Ticaret görüşmeleri için düşünülen mekân, Trump'ın gümrük tarife hedef listesinde üst sıralarda yer alan Kanada, Meksika, Fransa, Almanya, Japonya ve diğer ülkelerin liderleriyle yüz yüze anlaşmalar yapabileceği, dünya liderlerinin Batı Kanada'daki mevcut toplantısı olacaktı.

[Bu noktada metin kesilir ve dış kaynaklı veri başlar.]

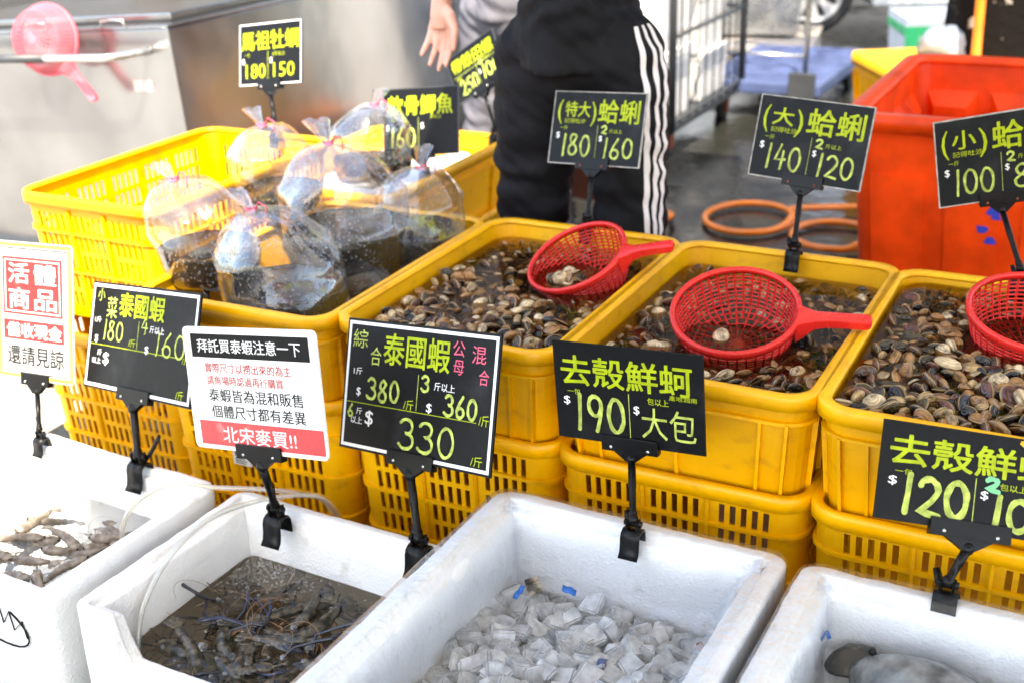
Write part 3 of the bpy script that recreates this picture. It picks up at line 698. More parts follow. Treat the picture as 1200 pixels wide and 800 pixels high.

Ancak Trump, İsrail ve İran arasındaki giderek ciddileşen savaşı ele almak için toplantıdan erken ayrıldı. Bu durum, ticaret görüşmelerini süresiz olarak geciktirecek ve 3 trilyon doları aşan ticaret hacmi üzerindeki belirsizlik devam edecek. Herhangi bir ticaret anlaşması olmadığında, çoğu ithalata ABD'de yüzde 10 ile yüzde 50 arasında değişen oranlarda yeni vergiler uygulanacak ve önümüzdeki birkaç hafta içinde Amerikan tüketicileri fiyat artışlarına maruz kalacak.

Gelelim Türkiye’ye... 

Ortadoğu'da unutulan bir gerçek var: Bölgenin barışı, Türkiye ve İran'ın barış içinde olmasına bağlıdır. Bu iki büyük devlet ve uygarlık, Orta Doğu bölgesinin çıpasıdır.

Avrasya'dan Trans Kafkasya'ya ve Kuzey Afrika'dan Doğu Akdeniz'e uzanan istikrarı Türkiye-İran barışı korur.


Türkiye'nin İran'la sınırı yüzyıllardır hiç değişmemiştir. Belki de bu, dünyanın değişmeyen en eski sınırıdır.

Savaş Türkiye'yi etkileyecek fakat Türkiye'nin kolektif aklı bu savaşa girmez.

Türkiye için kısa vadede en büyük etken, enerji fiyatlarının artması ve bu artışın döviz üzerinde yaratacağı baskıdır.

Hükümet, faiz politikalarıyla kuru tutmak ve dolayısıyla enflasyonu frenlemek için büyük gayret gösterdi. Yüksek faiz ve yüksek kurun iş dünyasına ve dar gelirlilere getirdiği ekonomik ve sosyal maliyetten bu noktada söz etmek düpedüz abesle iştigal olur.

İran'da Şiilerin Kerbela'yı anma gününde sırtlarına zincir vurarak ibadet ettiğini hatırlarsınız.

Dinî rejimler fanatik olur! 

Şayet İran rejimi Kerbela psikolojisinde yüz elli bin fanatik askeri İsrail toprağına indiremezse bu savaşı kazanma şansı yok. Böyle büyük bir askerî gücün İsrail'e ulaşması da kâbus.


Umuyorum fakat beklemiyorum: Mollalar kısa zamanda aklını başına toplar, kuru inat yapmaz. Yoksa zarar ve tahribat yüksek olur.